The hon. Member for Wolverhampton North East asked about the Government’s attitude towards the proposal to appoint additional judges to the General Court. My answer is that we do not rule this out. We can see why this is being advocated as a means of reducing the significant backlog of cases at the General Court, but before we agree to an increase in the number of judges, with the additional costs that that would undoubtedly entail, we certainly want to be absolutely clear that every possible efficiency measure had been taken to reduce the General Court’s spending and to improve its productivity. We view this question—and the possible costs arising out of an increased number of judges—as one that needs to be addressed in the broader framework of the financial pressures on the EU and its member states and in the context of the negotiations over annual EU budgets and the multi-annual financial framework.
Another point in reply to the hon. Lady is that, in addition to our concern about costs, we would want to be satisfied with the judges concerned if additional judges were indeed appointed. The United Kingdom—England and Wales in particular, where a common law system applies—will be concerned as a country to make sure that judges with a knowledge of common law systems are properly represented when cases are considered by the European Court of Justice.
I have tried to respond to the points raised in the debate, and I hope that the House will now agree to the motion.

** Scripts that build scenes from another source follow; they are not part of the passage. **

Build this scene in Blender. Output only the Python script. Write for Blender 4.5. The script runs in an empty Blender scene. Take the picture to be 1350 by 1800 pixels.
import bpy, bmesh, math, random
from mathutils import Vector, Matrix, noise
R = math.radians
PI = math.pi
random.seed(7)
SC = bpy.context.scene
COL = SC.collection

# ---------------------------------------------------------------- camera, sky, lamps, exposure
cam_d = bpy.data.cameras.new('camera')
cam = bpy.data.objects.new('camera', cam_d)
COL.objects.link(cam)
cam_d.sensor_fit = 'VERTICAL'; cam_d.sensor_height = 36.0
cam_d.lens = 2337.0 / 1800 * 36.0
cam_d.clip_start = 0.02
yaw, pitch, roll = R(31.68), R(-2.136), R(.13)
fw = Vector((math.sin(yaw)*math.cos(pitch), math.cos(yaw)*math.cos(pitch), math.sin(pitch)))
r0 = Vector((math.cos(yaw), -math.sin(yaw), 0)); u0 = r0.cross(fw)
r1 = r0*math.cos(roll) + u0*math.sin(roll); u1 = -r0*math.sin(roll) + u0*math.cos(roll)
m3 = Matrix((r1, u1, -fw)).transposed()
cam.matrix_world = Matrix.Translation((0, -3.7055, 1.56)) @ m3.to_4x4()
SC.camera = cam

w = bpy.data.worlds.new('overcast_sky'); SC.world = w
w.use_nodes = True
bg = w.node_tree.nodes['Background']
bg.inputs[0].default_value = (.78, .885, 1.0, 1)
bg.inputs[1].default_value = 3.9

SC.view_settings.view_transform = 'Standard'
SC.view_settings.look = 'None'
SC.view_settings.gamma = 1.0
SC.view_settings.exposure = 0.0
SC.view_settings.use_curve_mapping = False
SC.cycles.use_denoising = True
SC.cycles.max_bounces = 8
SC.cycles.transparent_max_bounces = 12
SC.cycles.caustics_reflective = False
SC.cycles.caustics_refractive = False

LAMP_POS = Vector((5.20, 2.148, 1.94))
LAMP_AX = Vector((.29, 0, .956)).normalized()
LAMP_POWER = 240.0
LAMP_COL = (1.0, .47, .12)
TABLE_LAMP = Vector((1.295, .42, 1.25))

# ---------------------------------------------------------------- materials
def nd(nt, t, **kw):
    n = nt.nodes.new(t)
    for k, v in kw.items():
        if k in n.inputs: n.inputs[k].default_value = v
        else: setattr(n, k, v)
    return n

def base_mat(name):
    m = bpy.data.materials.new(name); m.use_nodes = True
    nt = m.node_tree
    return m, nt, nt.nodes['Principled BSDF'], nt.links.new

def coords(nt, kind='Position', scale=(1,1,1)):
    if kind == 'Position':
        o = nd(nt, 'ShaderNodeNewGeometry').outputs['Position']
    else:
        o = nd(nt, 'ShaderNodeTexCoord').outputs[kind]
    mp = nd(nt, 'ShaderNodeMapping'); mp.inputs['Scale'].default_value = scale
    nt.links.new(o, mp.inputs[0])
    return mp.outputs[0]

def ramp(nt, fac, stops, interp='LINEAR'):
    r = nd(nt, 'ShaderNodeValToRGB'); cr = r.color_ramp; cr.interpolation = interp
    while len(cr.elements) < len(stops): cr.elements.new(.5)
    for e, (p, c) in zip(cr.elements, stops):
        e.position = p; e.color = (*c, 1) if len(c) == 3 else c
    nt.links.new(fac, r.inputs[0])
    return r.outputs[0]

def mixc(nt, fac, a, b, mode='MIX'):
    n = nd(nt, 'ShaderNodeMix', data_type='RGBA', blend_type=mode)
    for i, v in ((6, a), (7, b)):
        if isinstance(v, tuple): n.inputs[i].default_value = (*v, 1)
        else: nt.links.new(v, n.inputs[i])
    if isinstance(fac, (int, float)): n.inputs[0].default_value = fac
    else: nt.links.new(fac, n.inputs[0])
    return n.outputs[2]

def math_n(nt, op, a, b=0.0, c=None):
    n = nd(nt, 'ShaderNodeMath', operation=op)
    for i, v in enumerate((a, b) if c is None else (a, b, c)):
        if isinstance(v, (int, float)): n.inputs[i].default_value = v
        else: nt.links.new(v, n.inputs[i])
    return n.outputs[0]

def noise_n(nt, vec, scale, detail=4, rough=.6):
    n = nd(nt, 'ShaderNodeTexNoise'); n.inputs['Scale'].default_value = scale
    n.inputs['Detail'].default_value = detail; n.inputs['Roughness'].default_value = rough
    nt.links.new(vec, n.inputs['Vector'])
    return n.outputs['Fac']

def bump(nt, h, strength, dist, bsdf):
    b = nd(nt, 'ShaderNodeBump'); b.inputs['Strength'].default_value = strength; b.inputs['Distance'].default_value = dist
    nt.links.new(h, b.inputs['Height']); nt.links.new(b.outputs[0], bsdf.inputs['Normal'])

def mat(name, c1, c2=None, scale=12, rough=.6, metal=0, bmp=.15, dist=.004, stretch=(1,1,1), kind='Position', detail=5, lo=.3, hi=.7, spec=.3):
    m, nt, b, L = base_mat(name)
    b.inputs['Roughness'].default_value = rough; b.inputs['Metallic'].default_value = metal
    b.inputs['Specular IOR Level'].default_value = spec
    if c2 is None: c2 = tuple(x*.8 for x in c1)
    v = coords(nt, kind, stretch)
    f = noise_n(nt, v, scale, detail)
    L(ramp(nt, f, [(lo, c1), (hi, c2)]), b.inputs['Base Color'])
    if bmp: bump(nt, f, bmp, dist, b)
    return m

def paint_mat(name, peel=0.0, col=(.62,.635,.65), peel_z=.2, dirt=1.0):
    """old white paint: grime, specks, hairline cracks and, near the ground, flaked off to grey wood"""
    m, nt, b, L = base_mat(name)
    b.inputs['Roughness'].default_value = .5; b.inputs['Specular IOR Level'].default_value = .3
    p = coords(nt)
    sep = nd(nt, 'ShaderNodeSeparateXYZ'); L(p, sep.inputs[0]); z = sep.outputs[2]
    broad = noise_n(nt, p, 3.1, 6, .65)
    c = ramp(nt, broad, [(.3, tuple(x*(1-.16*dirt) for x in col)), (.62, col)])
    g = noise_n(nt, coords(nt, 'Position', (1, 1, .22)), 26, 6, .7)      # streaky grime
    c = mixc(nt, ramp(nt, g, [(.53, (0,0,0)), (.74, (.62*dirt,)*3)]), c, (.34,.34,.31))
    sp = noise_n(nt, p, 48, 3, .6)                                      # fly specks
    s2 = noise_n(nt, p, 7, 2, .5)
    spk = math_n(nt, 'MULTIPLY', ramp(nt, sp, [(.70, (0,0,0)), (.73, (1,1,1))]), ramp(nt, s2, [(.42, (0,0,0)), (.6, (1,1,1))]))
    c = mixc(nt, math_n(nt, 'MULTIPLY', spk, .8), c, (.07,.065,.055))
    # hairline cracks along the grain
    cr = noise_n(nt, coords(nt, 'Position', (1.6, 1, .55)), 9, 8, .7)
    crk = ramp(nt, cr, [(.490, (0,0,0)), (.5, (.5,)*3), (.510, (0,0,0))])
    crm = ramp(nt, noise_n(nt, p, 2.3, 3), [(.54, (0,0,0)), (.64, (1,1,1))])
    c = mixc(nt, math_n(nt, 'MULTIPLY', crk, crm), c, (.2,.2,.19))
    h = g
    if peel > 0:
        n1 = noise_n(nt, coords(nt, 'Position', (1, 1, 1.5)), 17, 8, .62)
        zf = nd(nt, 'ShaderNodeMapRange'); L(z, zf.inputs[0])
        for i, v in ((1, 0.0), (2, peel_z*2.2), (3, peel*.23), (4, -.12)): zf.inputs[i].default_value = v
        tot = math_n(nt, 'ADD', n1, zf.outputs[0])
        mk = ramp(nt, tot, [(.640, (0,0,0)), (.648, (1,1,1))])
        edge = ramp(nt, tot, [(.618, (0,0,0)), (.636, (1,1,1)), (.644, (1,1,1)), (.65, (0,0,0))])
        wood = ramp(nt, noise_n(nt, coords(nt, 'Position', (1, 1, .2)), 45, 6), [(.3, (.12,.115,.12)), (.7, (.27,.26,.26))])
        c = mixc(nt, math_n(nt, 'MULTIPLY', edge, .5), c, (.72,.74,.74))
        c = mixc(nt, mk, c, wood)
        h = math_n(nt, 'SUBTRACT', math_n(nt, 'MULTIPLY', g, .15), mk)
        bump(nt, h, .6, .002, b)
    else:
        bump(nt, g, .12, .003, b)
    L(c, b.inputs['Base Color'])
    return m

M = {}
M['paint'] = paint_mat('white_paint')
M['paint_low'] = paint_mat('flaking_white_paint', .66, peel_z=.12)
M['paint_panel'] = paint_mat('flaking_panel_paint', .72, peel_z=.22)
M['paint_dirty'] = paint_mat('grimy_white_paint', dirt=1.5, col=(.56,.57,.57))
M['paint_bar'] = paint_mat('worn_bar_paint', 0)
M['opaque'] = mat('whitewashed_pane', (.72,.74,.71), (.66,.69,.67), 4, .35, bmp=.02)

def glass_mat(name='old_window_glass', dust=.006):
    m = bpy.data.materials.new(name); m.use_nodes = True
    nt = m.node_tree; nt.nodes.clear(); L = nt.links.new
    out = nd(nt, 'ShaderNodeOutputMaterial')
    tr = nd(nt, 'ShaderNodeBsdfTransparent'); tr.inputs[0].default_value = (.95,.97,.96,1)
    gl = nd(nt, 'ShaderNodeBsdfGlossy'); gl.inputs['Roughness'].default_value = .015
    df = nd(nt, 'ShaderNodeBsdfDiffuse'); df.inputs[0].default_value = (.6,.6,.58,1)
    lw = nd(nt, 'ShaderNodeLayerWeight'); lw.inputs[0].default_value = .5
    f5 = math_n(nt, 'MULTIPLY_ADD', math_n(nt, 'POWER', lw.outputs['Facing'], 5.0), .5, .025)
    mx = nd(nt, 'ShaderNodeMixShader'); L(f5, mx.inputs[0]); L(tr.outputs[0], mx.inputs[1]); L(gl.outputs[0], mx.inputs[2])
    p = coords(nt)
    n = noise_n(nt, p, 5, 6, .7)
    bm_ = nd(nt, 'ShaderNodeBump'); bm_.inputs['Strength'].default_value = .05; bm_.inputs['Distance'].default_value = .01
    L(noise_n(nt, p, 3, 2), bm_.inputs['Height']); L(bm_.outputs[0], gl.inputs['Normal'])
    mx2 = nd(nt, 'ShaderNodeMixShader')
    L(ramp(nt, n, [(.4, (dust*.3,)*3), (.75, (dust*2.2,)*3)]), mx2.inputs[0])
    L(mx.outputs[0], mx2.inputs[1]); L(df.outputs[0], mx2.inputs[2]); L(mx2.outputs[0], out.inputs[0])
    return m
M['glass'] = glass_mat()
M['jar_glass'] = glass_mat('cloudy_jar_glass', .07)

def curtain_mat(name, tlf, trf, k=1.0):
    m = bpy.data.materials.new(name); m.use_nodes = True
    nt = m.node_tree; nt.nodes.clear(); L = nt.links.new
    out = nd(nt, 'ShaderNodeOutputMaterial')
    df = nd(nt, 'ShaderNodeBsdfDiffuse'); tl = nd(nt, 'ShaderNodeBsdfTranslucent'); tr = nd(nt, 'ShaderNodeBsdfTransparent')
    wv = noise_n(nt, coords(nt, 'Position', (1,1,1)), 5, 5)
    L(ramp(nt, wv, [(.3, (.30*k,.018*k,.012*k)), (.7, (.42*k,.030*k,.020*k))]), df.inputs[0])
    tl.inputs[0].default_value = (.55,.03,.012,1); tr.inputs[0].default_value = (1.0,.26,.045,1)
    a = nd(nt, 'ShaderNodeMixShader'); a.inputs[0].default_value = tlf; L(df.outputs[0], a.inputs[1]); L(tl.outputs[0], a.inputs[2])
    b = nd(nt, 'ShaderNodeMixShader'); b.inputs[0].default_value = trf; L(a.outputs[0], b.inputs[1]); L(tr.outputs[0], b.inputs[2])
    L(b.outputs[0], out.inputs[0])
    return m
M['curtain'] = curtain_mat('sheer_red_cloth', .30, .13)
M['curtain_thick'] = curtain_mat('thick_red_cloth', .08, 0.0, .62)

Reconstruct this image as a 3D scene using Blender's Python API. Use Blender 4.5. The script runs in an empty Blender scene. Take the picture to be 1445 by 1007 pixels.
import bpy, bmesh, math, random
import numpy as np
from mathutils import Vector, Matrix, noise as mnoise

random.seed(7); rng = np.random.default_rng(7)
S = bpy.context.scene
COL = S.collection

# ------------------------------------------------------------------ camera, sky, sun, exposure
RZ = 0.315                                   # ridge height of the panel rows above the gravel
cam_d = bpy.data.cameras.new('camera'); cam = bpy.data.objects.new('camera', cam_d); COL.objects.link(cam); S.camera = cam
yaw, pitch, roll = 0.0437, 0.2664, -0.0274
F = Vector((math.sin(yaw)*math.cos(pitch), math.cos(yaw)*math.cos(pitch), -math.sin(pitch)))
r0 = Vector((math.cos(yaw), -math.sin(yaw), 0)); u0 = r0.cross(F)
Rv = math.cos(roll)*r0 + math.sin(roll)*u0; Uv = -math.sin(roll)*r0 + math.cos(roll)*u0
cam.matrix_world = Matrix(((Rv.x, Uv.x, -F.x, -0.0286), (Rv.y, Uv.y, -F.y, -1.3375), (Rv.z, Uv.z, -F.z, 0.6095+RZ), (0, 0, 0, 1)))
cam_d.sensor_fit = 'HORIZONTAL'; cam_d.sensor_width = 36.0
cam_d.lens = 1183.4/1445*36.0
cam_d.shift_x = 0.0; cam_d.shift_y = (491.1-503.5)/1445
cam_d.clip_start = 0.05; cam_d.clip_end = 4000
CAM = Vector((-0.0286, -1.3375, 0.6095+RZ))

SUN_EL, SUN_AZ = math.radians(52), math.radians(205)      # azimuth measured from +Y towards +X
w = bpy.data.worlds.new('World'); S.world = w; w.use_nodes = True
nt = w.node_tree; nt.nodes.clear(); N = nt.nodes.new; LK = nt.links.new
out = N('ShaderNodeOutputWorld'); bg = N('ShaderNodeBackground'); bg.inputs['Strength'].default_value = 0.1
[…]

Question put and agreed to.
Resolved,
That this House takes note of the draft Regulation 2011/0901A(COD) of the European Parliament and of the Council (amending the Protocol on the Statute of the Court of Justice of the European Union and Annex 1 thereto) and draft Regulation 2011/0902(COD) (relating to temporary Judges of the European Union Civil Service Tribunal) and, in accordance with section 10 of the European Union Act 2011, approves Her Majesty’s Government’s intention to support the adoption of draft Regulations 2011/0901A(COD) and 2011/0902(COD) of the European Parliament and of the Council.